To establish integrated solar panels on cargo ships – in various orientations – their performance needs to be boosted without solar trackers moving the solar panels to face the sun. 

Dr Katie Shanks at Exeter sought to develop coatings that mimic the energy-trapping properties of glasswing butterflies. Project partner, the University of Pittsburgh, USA, has manufactured the resulting 50-150nm-thick structures directly into the fused silica glass surface of solar panels.

The coating is made of silicon dioxide. The surface structure is etched directly into the cover glass. The nanofabrication process is performed in two steps – reactive ion etching and plasma-enhanced chemical vapour deposition and surface treatment with fluorination.

The structures are modified with flourosilane after silicon dioxide deposition to create a low surface energy by spin coating, developed by Paul Leu at Pittsburgh University.

The work also took inspiration from another butterfly – the cabbage white butterfly. Its white reflective wings position in a V-shape to funnel and concentrate sunlight to its body and flight muscles, which need warming up before flight. 

Further investigations highlighted the glasswing butterfly’s wide-angle anti-reflectance properties, which led to the use of compact solar concentrator optics – e.g. lenses and mirror-type optics, which focus and redirect light towards smaller areas of photovoltaics. 

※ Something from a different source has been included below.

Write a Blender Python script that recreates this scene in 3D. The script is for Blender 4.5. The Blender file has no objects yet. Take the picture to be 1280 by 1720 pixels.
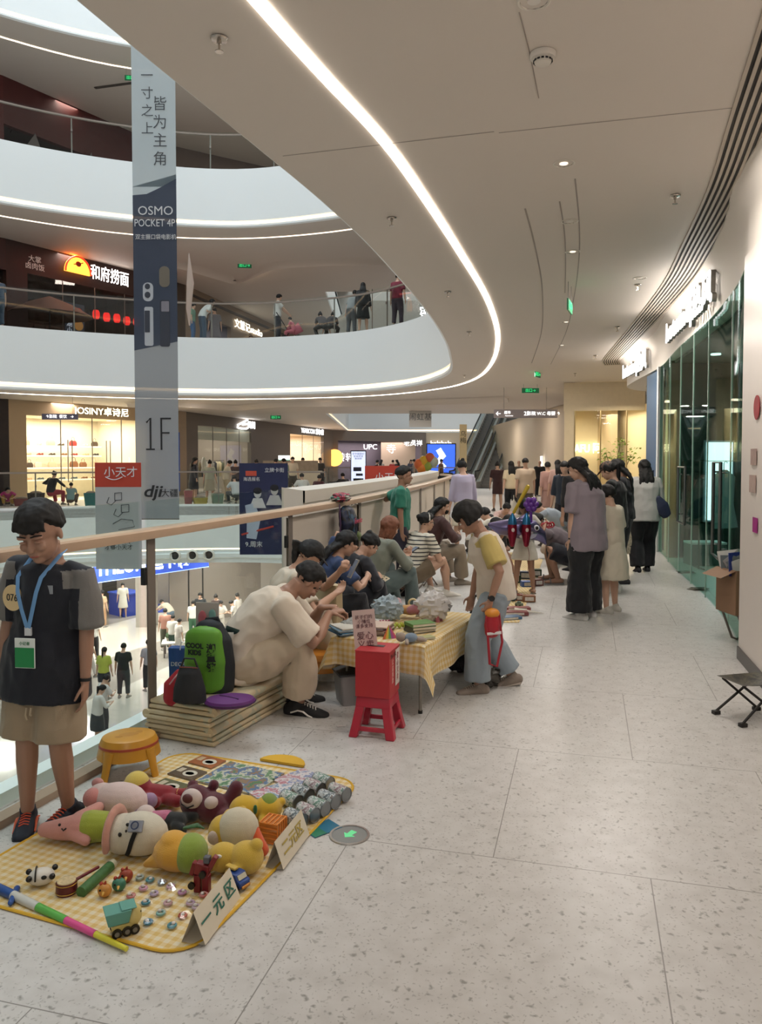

The unique feature of the work is the wide-angle anti-reflectance properties, Shanks says. 'The wide-angle anti-reflective layer allows more energy generation annually due to the wide range of incident sunlight angles experienced for a stationary solar panel (e.g. on a building). This also works for a moving vehicle such as a car or marine cargo ship.  

'As this is a property of the cover glass only, this can also be applied to any type of solar photovoltaic (PV) panel – boosting the annual energy performance of the latest PV developments such as perovskites or high-efficiency multijunction PV, or lightweight thin-film cadmium telluride (both used in space applications)'.

Solar concentrator modules can have payback periods under a year because of the significantly reduced photovoltaic material required for equal energy generation. Shanks says though this was proven years ago, 'it has been an overlooked/underestimated factor, which I hope is beginning to be more valued now'. 

She adds, 'By using PV panels to provide onboard energy…the cargo ships can reduce their carbon emissions and save costs of fuel. The ratios of the different surfaces of the cargo ships are also fairly scalable depending on the weight of cargo it’s designed to ship – so easy to model energy gains for a range of ship sizes.' 

The specific concentrator design developed for this research is optimised for vertical installation in buildings and cargo ships.  

The Exeter team have also worked with ReSolar and Upcycled Glass Company to produce the solar concentrator optics from recycled PV glass.

Discussions with maritime transport companies are planned and scale-up of the recycling technology is being explored with glass manufacturers. Focus on development and testing aims to produce a prototype solar panel within two to three years.

Branched collaborations with ReSolar are investigating the antimony content in PV glass and its effect on secondary uses and potential environmental impact, building on previous work.